Por que essa Copa do Mundo está tão boa?
Virou quase consenso. Que Copa legal! Quantos jogos bacanas! Que maravilha essa fartura de gols! Fale com argentinos, italianos, sérvios ou nigerianos. A opinião é sempre no mesmo tom. As pessoas estão gostando deste início de Mundial basicamente porque ele está extremamente ofensivo. Copas do Mundo costumam ser amarradas, chatas. A cautela goleia a ousadia. Ninguém quer se expor muito, principalmente nas primeiras rodadas.
Por que diabos, então, estamos vendo essa tempestade de gols? Claro que é cedo para conclusões definitivas, mas podemos nos arriscar em teorias mirabolantes. Aqui vai uma. A Copa do Mundo está desse jeito porque estamos vivendo uma “desbarcelonização” do futebol. Hã?
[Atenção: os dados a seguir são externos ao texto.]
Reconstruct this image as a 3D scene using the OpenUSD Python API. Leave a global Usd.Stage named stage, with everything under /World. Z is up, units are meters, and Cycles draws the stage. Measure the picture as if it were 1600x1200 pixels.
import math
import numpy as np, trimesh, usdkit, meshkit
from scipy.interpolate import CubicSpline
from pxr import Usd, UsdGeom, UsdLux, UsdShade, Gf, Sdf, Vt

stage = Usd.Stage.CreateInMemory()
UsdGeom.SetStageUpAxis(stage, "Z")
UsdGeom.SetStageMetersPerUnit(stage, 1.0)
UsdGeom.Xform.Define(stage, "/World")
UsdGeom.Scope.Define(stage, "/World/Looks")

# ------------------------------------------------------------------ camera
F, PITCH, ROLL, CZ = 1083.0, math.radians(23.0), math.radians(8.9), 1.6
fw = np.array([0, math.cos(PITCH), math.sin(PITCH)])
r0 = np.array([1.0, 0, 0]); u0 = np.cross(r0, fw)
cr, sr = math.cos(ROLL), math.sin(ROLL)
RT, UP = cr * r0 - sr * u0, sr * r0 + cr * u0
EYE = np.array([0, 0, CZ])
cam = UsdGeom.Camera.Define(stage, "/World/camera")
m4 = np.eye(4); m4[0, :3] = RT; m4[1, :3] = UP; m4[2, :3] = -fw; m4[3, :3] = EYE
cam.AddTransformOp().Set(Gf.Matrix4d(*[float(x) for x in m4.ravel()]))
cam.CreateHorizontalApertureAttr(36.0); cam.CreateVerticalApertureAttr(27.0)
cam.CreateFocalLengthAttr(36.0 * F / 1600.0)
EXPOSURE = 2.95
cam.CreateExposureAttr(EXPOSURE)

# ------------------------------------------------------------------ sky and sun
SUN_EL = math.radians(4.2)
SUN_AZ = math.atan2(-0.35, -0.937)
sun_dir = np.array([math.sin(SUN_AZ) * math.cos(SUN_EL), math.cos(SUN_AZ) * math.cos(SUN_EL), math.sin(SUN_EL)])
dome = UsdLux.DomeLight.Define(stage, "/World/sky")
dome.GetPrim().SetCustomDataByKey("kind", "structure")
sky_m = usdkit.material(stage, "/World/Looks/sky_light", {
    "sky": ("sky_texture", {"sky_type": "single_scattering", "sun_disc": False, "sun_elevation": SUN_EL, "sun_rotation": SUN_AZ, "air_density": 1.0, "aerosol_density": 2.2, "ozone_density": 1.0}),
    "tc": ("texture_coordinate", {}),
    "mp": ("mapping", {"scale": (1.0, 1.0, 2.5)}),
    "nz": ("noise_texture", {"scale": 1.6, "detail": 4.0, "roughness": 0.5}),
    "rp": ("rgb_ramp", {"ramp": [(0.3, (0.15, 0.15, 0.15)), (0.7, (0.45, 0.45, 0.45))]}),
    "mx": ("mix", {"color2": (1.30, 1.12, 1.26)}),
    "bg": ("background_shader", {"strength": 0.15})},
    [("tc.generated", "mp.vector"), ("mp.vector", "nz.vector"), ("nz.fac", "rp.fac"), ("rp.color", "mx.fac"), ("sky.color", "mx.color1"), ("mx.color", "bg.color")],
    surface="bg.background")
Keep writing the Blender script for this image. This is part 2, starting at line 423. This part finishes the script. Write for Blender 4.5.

Vamos aprofundar isso. Há sete ou oito anos, o Barcelona começou a dominar o futebol mundial com a lógica de que o toque de bola cura tudo. A seleção espanhola foi na mesma toada e expandiu o domínio catalão. Tudo dominado, em clubes e em seleções. Toca pra cá, toca pra lá, enquanto você está com a bola o adversário não tem o que fazer. Dentro dessa mesma lógica, quanto menos você arrisca o passe, mais chance de permanecer com a bola e anular qualquer ação do rival. O tique-taque do Barcelona influenciou o planeta-bola. Todos tentando ficar o maior tempo possível com a bola. E arriscando pouco, ou nada. Quanto menos qualidade técnica, menos ainda se arrisca. Menos risco, menos jogadas perigosas, menos gols, menos tesão.
O Bayern de Munique talvez tenha sido o porta-voz da boa nova. Propôs um jogo vertical, arriscado, ofensivo e goleou o Barcelona na Liga dos Campeões. Deixou a mensagem no ar. Havia outra forma de triunfar no futebol. Mais gente passou a fazer o mesmo. A ideia seguiu no ar. E veio a Copa.
Já nos primeiros jogos, o estilo agressivo apareceu. Mesmo seleções humildes como a Costa Rica não abriram mão de tirar uma casquinha e partiram para o ataque franco. Jogando bem ou jogando mal, todo mundo tentou o gol. O gol marcado parece que ganhou mais valor do que o gol não sofrido. Posse de bola deixou de ter a importância dos últimos anos. A Espanha, na estreia, teve mais tempo de bola que a Holanda. E os laranjas deixaram a Roja vermelha de raiva com os 5 x 1.
Velocidade virou a chave desse novo-velho futebol. Contra-ataques fulminantes, mais gente se arriscando na correria. Sim, porque correr loucamente sem a bola é risco puro. Risco de pregar no segundo tempo e perder a partida. Pode não ser nada disso, e a fartura de gols terminar na semana que vem. Tomara que não. O jogo do Barcelona tinha, evidentemente, sua beleza. Toques qualificados, categoria, elegância. O jogo vertical e apressado carrega suas imperfeições. Mas não estávamos mesmo um tanto cansados desse jogo engomadinho dos espanhóis?